3. Pergunta-se agora: será que os indivíduos predispostos ao mal (e todos o são até certo ponto, porque a natureza humana se ressente do desequilíbrio original ou da desordem que nela introduziu o primeiro pecado) ainda podem ser tidos como criaturas de Deus? Não serão simples produtos da cega fatalidade hereditária, como afirma Dumas?

Na verdade, Deus nunca deixa de reger a natureza que Ele criou. Criou-a, porém, dotada de suas leis biológicas, de suas normas de hereditariedade, e permite em geral que estas se atuem. O corpo humano, por conseguinte, é formado com as características típicas da família de que descende; e a tal corpo o Criador infunde tal alma a ele adaptada, e a ele só. O Senhor não quis criar todos os indivíduos iguais, pois entende manifestar pelas criaturas a variada riqueza de suas perfeições. O fato é que todo ser humano nasce normalmente com um cabedal de qualidades e, ao mesmo tempo, com certo lastro de tendências ao erro (devidas à natural falibilidade da criatura acentuada pelo pecado dos primeiros pais; a respeito disto, veja-se o artigo “Como se explica que a culpa original passe para todo homem?”).

Em consequência, todos têm que lutar contra a concupiscência inata, uns de maneira mais visível, outro de modo mais oculto, mas não menos real. Tenha-se por certo que a cada um o Criador comunica os meios para sair vitorioso deste combate; a ninguém Ele denega o auxilio adequado ao respectivo caso. A quem mais tem que lutar, competirá também mais intima participação na felicidade de Deus, pois terá tido ocasião de mais exercer o amor a Deus.

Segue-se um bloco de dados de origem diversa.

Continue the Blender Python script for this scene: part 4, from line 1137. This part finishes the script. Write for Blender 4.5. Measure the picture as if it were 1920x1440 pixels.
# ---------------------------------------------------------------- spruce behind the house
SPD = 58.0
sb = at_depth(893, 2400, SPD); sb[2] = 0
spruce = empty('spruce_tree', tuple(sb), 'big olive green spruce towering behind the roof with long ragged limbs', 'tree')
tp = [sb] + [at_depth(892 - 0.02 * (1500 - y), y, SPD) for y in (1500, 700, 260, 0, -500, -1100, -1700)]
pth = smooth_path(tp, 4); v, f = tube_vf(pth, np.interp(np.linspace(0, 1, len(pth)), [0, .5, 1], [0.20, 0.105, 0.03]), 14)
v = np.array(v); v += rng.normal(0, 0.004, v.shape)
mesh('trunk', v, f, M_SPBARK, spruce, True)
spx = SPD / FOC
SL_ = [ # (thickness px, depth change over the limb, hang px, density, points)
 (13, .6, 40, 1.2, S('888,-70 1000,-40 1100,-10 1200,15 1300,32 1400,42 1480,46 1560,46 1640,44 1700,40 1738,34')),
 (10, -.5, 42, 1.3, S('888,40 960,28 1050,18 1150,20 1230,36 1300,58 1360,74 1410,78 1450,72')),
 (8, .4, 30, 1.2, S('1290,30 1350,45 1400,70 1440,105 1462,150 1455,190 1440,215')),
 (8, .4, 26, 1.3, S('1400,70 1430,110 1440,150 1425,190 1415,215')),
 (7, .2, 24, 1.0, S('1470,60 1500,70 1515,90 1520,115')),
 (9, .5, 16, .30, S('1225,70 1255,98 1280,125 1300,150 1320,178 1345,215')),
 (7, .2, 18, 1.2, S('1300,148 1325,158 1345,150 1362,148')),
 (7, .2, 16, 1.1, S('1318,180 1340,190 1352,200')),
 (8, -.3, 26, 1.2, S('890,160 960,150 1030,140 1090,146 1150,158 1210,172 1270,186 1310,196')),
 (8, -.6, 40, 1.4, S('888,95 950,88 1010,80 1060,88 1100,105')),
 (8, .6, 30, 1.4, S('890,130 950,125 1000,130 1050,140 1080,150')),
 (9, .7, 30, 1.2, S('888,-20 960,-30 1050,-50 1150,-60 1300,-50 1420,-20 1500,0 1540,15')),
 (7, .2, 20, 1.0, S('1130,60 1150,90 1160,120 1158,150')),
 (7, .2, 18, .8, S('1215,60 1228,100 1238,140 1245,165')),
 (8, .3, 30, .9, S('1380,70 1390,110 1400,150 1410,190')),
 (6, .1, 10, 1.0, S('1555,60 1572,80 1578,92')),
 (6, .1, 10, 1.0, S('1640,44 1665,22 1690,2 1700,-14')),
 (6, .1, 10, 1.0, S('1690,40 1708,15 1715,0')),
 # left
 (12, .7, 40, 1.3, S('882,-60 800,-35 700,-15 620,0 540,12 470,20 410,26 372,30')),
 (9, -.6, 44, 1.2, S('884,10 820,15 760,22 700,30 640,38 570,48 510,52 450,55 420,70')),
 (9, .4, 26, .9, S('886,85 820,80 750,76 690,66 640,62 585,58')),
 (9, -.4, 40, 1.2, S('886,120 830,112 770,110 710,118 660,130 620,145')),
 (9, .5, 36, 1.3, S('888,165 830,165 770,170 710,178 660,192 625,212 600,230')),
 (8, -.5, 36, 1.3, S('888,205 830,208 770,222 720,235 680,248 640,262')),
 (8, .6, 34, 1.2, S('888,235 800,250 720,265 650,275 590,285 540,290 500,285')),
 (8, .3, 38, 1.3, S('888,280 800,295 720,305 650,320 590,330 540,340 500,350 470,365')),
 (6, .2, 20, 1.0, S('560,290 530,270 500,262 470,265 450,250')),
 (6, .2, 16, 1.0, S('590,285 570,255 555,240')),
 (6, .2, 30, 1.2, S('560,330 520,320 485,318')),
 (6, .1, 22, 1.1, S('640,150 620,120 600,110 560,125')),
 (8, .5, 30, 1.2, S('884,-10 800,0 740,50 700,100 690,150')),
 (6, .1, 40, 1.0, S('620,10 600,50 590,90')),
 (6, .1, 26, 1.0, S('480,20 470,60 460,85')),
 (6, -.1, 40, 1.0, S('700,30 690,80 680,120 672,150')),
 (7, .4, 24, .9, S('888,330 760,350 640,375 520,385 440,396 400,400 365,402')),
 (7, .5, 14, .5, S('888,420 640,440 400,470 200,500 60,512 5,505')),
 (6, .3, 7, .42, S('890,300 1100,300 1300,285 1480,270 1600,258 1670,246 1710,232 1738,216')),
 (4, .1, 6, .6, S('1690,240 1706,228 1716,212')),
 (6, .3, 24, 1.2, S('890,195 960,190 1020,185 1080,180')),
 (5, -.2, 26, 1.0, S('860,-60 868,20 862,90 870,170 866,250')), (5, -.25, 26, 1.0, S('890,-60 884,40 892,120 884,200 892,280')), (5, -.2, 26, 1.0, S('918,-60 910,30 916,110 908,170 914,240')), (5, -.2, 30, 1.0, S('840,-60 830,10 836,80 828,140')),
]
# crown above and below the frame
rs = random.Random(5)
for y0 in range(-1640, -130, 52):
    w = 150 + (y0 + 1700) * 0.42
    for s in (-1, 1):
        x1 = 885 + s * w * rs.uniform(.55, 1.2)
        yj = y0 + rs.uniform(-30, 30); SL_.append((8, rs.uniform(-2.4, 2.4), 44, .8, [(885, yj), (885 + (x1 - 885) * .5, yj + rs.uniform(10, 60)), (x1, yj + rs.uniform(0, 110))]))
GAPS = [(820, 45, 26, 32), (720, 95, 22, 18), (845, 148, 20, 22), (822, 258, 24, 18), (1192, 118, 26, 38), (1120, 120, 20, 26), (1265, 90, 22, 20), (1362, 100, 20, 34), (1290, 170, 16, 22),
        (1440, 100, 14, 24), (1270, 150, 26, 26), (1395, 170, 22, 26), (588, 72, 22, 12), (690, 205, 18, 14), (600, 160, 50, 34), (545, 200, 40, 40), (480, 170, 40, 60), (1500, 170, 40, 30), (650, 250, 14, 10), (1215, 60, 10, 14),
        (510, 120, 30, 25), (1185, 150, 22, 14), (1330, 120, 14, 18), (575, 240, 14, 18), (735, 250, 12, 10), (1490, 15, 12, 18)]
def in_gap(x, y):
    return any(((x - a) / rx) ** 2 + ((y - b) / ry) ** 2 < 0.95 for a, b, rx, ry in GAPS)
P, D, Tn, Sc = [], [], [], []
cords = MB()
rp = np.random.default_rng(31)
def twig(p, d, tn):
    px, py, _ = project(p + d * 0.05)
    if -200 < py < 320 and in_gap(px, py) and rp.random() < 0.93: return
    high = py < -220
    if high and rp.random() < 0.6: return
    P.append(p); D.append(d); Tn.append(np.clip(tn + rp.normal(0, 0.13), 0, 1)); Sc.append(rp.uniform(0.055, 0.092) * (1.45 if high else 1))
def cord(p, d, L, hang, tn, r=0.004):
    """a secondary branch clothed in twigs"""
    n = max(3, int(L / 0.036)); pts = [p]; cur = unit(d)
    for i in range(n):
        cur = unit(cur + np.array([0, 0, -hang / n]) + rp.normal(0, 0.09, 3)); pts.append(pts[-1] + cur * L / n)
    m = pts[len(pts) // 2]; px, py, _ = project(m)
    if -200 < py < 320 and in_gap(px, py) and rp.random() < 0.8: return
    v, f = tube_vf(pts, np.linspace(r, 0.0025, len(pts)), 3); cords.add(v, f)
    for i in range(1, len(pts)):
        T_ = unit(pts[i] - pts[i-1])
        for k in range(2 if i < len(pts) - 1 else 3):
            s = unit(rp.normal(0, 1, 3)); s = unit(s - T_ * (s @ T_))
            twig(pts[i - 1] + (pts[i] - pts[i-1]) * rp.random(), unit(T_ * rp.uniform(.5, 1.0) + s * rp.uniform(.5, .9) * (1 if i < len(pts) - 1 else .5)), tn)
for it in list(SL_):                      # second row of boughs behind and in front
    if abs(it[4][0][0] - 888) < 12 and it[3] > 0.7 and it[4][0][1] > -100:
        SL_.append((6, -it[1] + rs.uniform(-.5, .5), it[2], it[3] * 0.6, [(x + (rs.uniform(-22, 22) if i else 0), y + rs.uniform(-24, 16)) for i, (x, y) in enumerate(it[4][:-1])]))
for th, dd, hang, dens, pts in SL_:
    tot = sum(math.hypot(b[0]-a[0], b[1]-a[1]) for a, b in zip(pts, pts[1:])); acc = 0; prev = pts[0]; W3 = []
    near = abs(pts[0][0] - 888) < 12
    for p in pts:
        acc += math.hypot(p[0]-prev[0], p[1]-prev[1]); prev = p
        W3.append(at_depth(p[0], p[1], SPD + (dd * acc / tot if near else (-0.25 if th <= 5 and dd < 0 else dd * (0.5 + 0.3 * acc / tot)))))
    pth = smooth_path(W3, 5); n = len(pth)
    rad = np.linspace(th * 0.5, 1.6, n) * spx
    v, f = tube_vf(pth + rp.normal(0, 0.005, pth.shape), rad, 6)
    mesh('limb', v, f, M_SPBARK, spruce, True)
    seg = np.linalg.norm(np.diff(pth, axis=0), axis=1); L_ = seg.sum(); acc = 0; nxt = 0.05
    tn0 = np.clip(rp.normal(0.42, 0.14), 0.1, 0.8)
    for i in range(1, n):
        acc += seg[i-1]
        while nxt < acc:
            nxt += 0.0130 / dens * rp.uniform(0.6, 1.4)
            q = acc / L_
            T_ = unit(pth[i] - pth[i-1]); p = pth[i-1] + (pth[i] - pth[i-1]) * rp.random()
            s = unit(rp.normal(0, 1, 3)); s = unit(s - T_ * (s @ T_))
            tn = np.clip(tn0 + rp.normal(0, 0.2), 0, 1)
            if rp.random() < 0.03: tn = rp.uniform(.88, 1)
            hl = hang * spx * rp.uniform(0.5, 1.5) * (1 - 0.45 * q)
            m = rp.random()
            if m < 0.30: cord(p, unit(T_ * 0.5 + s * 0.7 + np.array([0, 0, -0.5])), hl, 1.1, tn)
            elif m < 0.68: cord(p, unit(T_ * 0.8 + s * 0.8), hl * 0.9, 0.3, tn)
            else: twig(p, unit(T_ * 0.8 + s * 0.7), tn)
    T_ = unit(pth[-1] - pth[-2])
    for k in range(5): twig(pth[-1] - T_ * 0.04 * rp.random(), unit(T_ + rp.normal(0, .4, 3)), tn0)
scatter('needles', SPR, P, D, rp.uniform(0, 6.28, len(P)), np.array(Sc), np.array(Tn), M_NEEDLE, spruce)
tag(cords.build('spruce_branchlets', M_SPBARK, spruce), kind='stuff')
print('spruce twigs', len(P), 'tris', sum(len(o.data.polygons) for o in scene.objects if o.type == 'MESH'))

Quanto aos indivíduos totalmente incapazes ou irresponsáveis, permanecem abaixo da ordem moral, e salvam-se como as criancinhas que morrem antes de chegar ao uso da razão; Deus só julga o homem na medida em que a este é dado agir com liberdade. E saibamos que esta medida escapa facilmente à nossa capacidade de observação; por conseguinte, não queiramos julgar… nem aos homens nem a Deus.